• _Task to carry out_
Retype the opening lines of the listing below, ending with the line that contains "t.matrix_world = m", and leave out any pictures.

--- Start ---

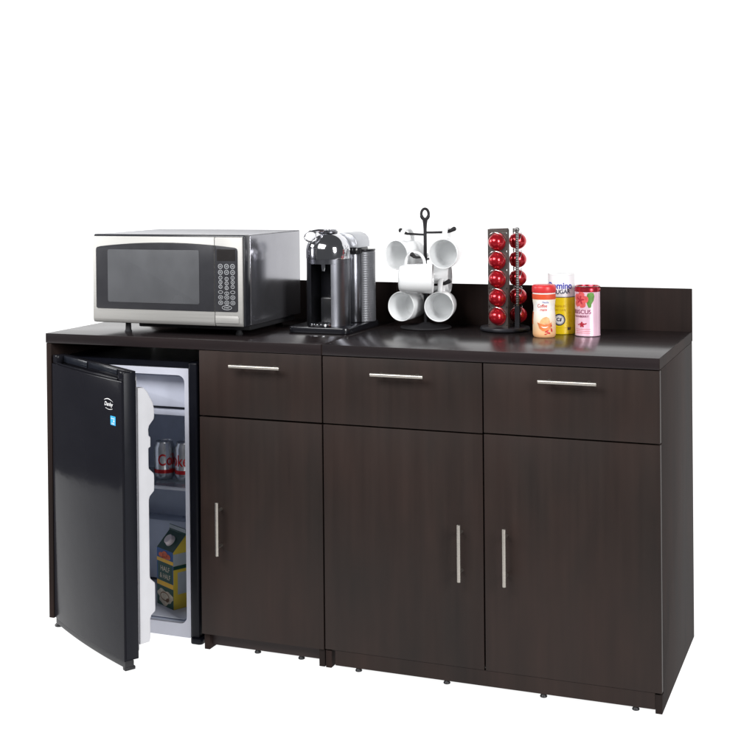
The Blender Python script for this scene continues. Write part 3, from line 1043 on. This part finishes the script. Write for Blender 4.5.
for ci_, (nv, PR) in enumerate(zip(normals, PRS)):
    for r_ in range(5):
        label = 'shiny red coffee capsule, %s in the %s of the carousel' % (rows[r_], cols[ci_])
        if cap0 is None:
            t = thing('coffee_capsule', label, 'capsule', group='red coffee capsules in the carousel')
            bm = nb()
            prf = [(0, -.0210), (.010, -.0200), (.018, -.0160), (.0225, -.0080), (.0243, .0002), (.0272, .0006), (.0276, .0016), (.0272, .0027), (.0258, .0031)]
            for i in range(1, 13):
                a = PI/2*i/12
                prf.append((0.0256*math.cos(a) if i < 12 else 0, .0033+.0285*math.sin(a)))
            lathe(bm, prf, 44)
            obj('capsule_shell', bm, M['capsule'], t)
            cap0 = t
        else:
            t = copy_tree(cap0)
        t['label'] = label
        side = Vector((-nv.y, nv.x, 0))
        m = Matrix((side, Vector((0, 0, 1)), nv)).transposed().to_4x4()
        m.translation = Vector((rx, ry, TOPZ))+nv*(PR+.0002)+Vector((0, 0, z_top-pitch*r_))
        t.matrix_world = m

# ------------------------------------------------------------------ creamer bottle
cb = thing('creamer_bottle', 'cream coloured coffee creamer bottle with red lid and orange band', 'creamer', (.553, .358, TOPZ+.0006))
rb = .0335
def r_cream(z):
    pts = [(0, .0300), (.004, .0328), (.010, .0335), (.050, .0335), (.066, .0325), (.080, .0308), (.092, .0312), (.104, .0330), (.111, .0335), (.130, .0338)]
    for (a, ra), (b, rb_) in zip(pts, pts[1:]):
        if a <= z <= b:
            return ra+(rb_-ra)*(z-a)/(b-a)
    return .0335
bm = nb()
prf = [(0, .002), (.026, .002), (.0300, 0)]
zz = .002
while zz < .110:
    prf.append((r_cream(zz), zz))
    zz += .004
prf.append((.0335, .1102))
prf.append((0, .1102))
lathe(bm, prf, 56)
obj('bottle', bm, M['creamer'], cb)
bm = nb(); lathe(bm, [(0, .1103), (.0337, .1103), (.0342, .113), (.0342, .1255), (0, .1255)], 56)
obj('neck_band', bm, M['red_band'], cb)
bm = nb(); lathe(bm, [(0, .1256), (.0330, .1256), (.0330, .1295), (0, .1295)], 56)
obj('seal_ring', bm, M['cream_print'], cb)
bm = nb()
prf = [(0, .1296), (.0345, .1296), (.0350, .1310), (.0350, .1440), (.0335, .1490), (.0300, .1520), (0, .1525)]
lathe(bm, prf, 56)
obj('lid', bm, M['red_lid'], cb)
def cwrap(bm, a, off=.0006):
    return wrap(bm, .0335, a, off, rfun=r_cream)
bm = nb(); flatpoly(bm, ellipse(0, .0905, .029, .0185, 36)); obj('label_oval', cwrap(bm, -84, .0005), M['cream_print'], cb)
bm = nb(); text(bm, 'Nestle', 0, .1030, .0062, .019, bold=.01); obj('brand_lettering', cwrap(bm, -68), M['blue_print'], cb)
bm = nb(); text(bm, 'Coffee', -.001, .0925, .0100, .030, bold=.012, shear=.2); text(bm, 'mate', .003, .0815, .0090, .022, bold=.012, shear=.2)
obj('name_lettering', cwrap(bm, -84, .0009), M['red_print'], cb)
bm = nb(); flatpoly(bm, [(-.016, .040), (-.0105, .052), (-.004, .058), (.006, .061), (.013, .057), (.0155, .048), (.016, .040)])
obj('milk_picture', cwrap(bm, -74, .0007), M['peach_print'], cb)
bm = nb(); flatpoly(bm, [(-.022, .0445), (-.015, .027), (-.006, .0195), (.009, .0195), (.017, .027), (.022, .0445), (.011, .0400), (0, .0385), (-.011, .0400)])
obj('cup_picture', cwrap(bm, -74, .0010), M['orange_print'], cb)
bm = nb()
flatpoly(bm, [(-.011, .0335), (-.004, .0285), (.004, .0285), (.011, .0335), (.004, .0315), (-.004, .0315)])
obj('cup_rim_picture', cwrap(bm, -74, .0013), M['cream_print'], cb)
bm = nb()
for (x, z, a, b, rt) in ((.006, .019, .006, .0022, .5), (.011, .014, .0055, .0028, -.3), (.021, .022, .0024, .006, .2), (.020, .035, .0018, .004, 0), (.003, .0105, .004, .0016, .3)):
    flatpoly(bm, ellipse(x, z, a, b, 14, rt))
obj('splash_picture', cwrap(bm, -74, .0012), M['red_print'], cb)
bm = nb(); flatpoly(bm, [(-.012, .037), (.012, .037), (.012, .073), (-.012, .073)]); obj('flavour_patch', cwrap(bm, -165, .0008), M['rust_print'], cb)

# ------------------------------------------------------------------ sugar canister
sg = thing('sugar_canister', 'tall yellow sugar canister with white top, standing behind the creamer', 'canister', (.580, .463, TOPZ+.0006))
bm = nb(); lathe(bm, [(0, .003), (.0375, .003), (.0385, 0), (.0405, 0), (.0408, .002), (.0405, .004), (.0405, .174), (0, .174)], 64)
obj('canister_body', bm, M['sugar'], sg)
bm = nb(); lathe(bm, [(0, .1742), (.0403, .1742), (.0406, .1760), (.0400, .1782), (.0385, .1782), (.0380, .1765), (0, .1765)], 64)
obj('rim', bm, M['white_print'], sg)
bm = nb(); text(bm, 'Domino', 0, .1440, .0185, .078, bold=.028); obj('name_lettering', wrap(bm, .0405, -84), M['blue_print'], sg)
bm = nb(); text(bm, 'SUGAR', 0, .1262, .0125, .050, bold=.025)
for v in bm.verts:
    v.co.y += (v.co.x)*.06
obj('kind_lettering', wrap(bm, .0405, -74), M['navy_print'], sg)
bm = nb(); text(bm, 'PREMIUM', 0, .0830, .0070, .034); text(bm, 'PURE CANE', 0, .0720, .0060, .036)
obj('gold_lettering', wrap(bm, .0405, -84), M['gold_print'], sg)
bm = nb(); annulus(bm, 0, .0430, .0175, .0175, .0035, 36); annulus(bm, 0, .0430, .0125, .0125, .0008, 36)
text(bm, 'C', -.0035, .044, .0095, bold=.04); flatpoly(bm, [(.0015, .038), (.0055, .038), (.0070, .049), (.0035, .049)])
obj('badge_ring', wrap(bm, .0405, -86, .0009), M['navy_print'], sg)
bm = nb(); flatpoly(bm, ellipse(0, .0430, .0165, .0165, 36)); obj('badge', wrap(bm, .0405, -86, .0005), M['white_print'], sg)
bm = nb()
for i in range(3):
    flatpoly(bm, [(-.0045+.0035*i, .0125), (-.0020+.0035*i, .0125), (-.0020+.0035*i, .0215-.002*(i % 2)), (-.0045+.0035*i, .0215-.002*(i % 2))])
obj('small_mark', wrap(bm, .0405, -45, .0006), M['navy_print'], sg)
bm = nb(); flatpoly(bm, [(-.075, .0185), (.05, .0185), (.05, .0193), (-.075, .0193)])
obj('fine_line', wrap(bm, .0405, -60, .0005), M['gold_print'], sg)

# ------------------------------------------------------------------ tea tin
tn = thing('tea_tin', 'pale pink hibiscus tea tin with red rim and flower picture', 'tin', (.667, .424, TOPZ+.0006))
bm = nb(); lathe(bm, [(0, .002), (.0345, .002), (.0355, 0), (.0370, .001), (.0372, .003), (.0365, .0048), (.0365, .1290), (0, .1290)], 64)
obj('tin_body', bm, M['tin'], tn)
bm = nb(); lathe(bm, [(0, .1292), (.0366, .1292), (.0376, .1300), (.0376, .1375), (.0366, .1425), (.0372, .1440), (.0368, .1458), (.0355, .1460), (.0345, .1425), (0, .1420)], 64)
obj('lid', bm, M['tin_lid'], tn)
bm = nb(); lathe(bm, [(.0371, .1441), (.0377, .1451), (.0371, .1462), (.0360, .1464), (.0357, .1458)], 64)
obj('rim', bm, M['silver'], tn)
bm = nb(); text(bm, 'HIBISCUS', 0, .0720, .0118, .070, bold=.012); obj('name_lettering', wrap(bm, .0365, -116), M['berry_print'], tn)
bm = nb(); text(bm, 'CRANBERRY', 0, .0585, .0058, .052, bold=.02)
obj('flavour_lettering', wrap(bm, .0365, -113), M['berry_print'], tn)
bm = nb()
for z in (.0205, .0150, .0095):
    flatpoly(bm, [(-.026, z), (.026, z), (.026, z+.0012), (-.026, z+.0012)])
obj('fine_print', wrap(bm, .0365, -100, .0004), M['pinkred_print'], tn)
bm = nb()
def petal_pts(cx, cy, ang, L, Wd):
    out = []
    for i in range(20):
        t = i/20*2*PI
        x = L*(.5+.5*math.cos(t)); y = Wd*math.sin(t)*(0.55+.45*math.cos(t*.5)**2)*(1+.10*math.sin(5*t))
        out.append((cx+x*math.cos(ang)-y*math.sin(ang), cy+x*math.sin(ang)+y*math.cos(ang)))
    return out
for k in range(5):
    flatpoly(bm, petal_pts(0, .1065, R(80+72*k), .0245, .0125))
obj('flower_picture', wrap(bm, .0365, -112, .0006, .003), M['pinkred_print'], tn)
bm = nb()
for k in range(5):
    flatpoly(bm, petal_pts(0, .1065, R(80+72*k), .013, .0028))
flatpoly(bm, ellipse(.001, .1062, .0045, .0040, 16))
obj('flower_centre_picture', wrap(bm, .0365, -112, .0010, .003), M['deepred_print'], tn)
bm = nb(); flatpoly(bm, [(-.004, .084), (-.009, .098), (-.010, .112), (-.006, .126), (.004, .1285), (.012, .127), (.0145, .117), (.012, .105), (.006, .095), (.004, .084)])
obj('leaf_picture', wrap(bm, .0365, -68, .0003, .003), M['leaf_print'], tn)
bm = nb()
for k in range(5):
    flatpoly(bm, petal_pts(0, .0345, R(90+72*k), .0085, .0034))
flatpoly(bm, ellipse(.011, .037, .004, .0018, 12, .5))
flatpoly(bm, ellipse(-.011, .034, .004, .0015, 12, -.4))
obj('emblem', wrap(bm, .0365, -105, .0006, .003), M['deepred_print'], tn)

# ------------------------------------------------------------------ camera
cx, cy, cz, yaw, pt, roll, f, px, py = 1.4784217, -3.3517114, 1.3834668, -.3711656, -.0083415, -.0092624, 1299.11835, 377.6334, 188.34242
F = Vector((math.sin(yaw)*math.cos(pt), math.cos(yaw)*math.cos(pt), math.sin(pt)))
Rt = Vector((math.cos(yaw), -math.sin(yaw), 0))
U = Rt.cross(F)
R2 = Rt*math.cos(roll)+U*math.sin(roll)
U2 = -Rt*math.sin(roll)+U*math.cos(roll)
cam = bpy.data.cameras.new('camera')
co = bpy.data.objects.new('camera', cam)
C.objects.link(co)
m = Matrix((R2, U2, -F)).transposed().to_4x4()
m.translation = Vector((cx, cy, cz))
co.matrix_world = m
cam.sensor_width = 36
cam.lens = f/755*36
cam.shift_x = (377.5-px)/755
cam.shift_y = (py-377.5)/755
cam.clip_start = .05
cam.clip_end = 100
S.camera = co

# ------------------------------------------------------------------ light
wd = bpy.data.worlds.new('World')
S.world = wd
wd.use_nodes = True
bg = wd.node_tree.nodes['Background']
bg.inputs['Color'].default_value = (.92, .95, 1., 1)
bg.inputs['Strength'].default_value = .09

def softbox(name, loc, target, sx, sy, power, col=(1, 1, 1)):
    l = bpy.data.lights.new(name, 'AREA')
    l.shape = 'RECTANGLE'
    l.size, l.size_y = sx, sy
    l.energy = power
    l.color = col
    o = bpy.data.objects.new(name, l)
    C.objects.link(o)
    o.location = loc
    d = Vector(target)-Vector(loc)
    o.rotation_euler = d.to_track_quat('-Z', 'Y').to_euler()
    return o
softbox('softbox_key', (-.9, -2.7, 3.0), (.1, .3, .8), 2.2, 1.5, 150)
softbox('softbox_left', (-3.6, -.5, 1.9), (-.2, .3, .8), 1.0, 1.8, 95)
softbox('softbox_right', (3.3, -1.9, 2.0), (.4, .4, .9), .9, 1.7, 122)

S.view_settings.view_transform = 'Standard'
S.view_settings.look = 'None'
S.view_settings.exposure = 0
S.cycles.max_bounces = 10
S.cycles.glossy_bounces = 6
S.cycles.sample_clamp_indirect = 6
S.cycles.use_denoising = True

--- End ---

• _Right answer_
The Blender Python script for this scene continues. Write part 3, from line 1043 on. This part finishes the script. Write for Blender 4.5.
for ci_, (nv, PR) in enumerate(zip(normals, PRS)):
    for r_ in range(5):
        label = 'shiny red coffee capsule, %s in the %s of the carousel' % (rows[r_], cols[ci_])
        if cap0 is None:
            t = thing('coffee_capsule', label, 'capsule', group='red coffee capsules in the carousel')
            bm = nb()
            prf = [(0, -.0210), (.010, -.0200), (.018, -.0160), (.0225, -.0080), (.0243, .0002), (.0272, .0006), (.0276, .0016), (.0272, .0027), (.0258, .0031)]
            for i in range(1, 13):
                a = PI/2*i/12
                prf.append((0.0256*math.cos(a) if i < 12 else 0, .0033+.0285*math.sin(a)))
            lathe(bm, prf, 44)
            obj('capsule_shell', bm, M['capsule'], t)
            cap0 = t
        else:
            t = copy_tree(cap0)
        t['label'] = label
        side = Vector((-nv.y, nv.x, 0))
        m = Matrix((side, Vector((0, 0, 1)), nv)).transposed().to_4x4()
        m.translation = Vector((rx, ry, TOPZ))+nv*(PR+.0002)+Vector((0, 0, z_top-pitch*r_))
        t.matrix_world = m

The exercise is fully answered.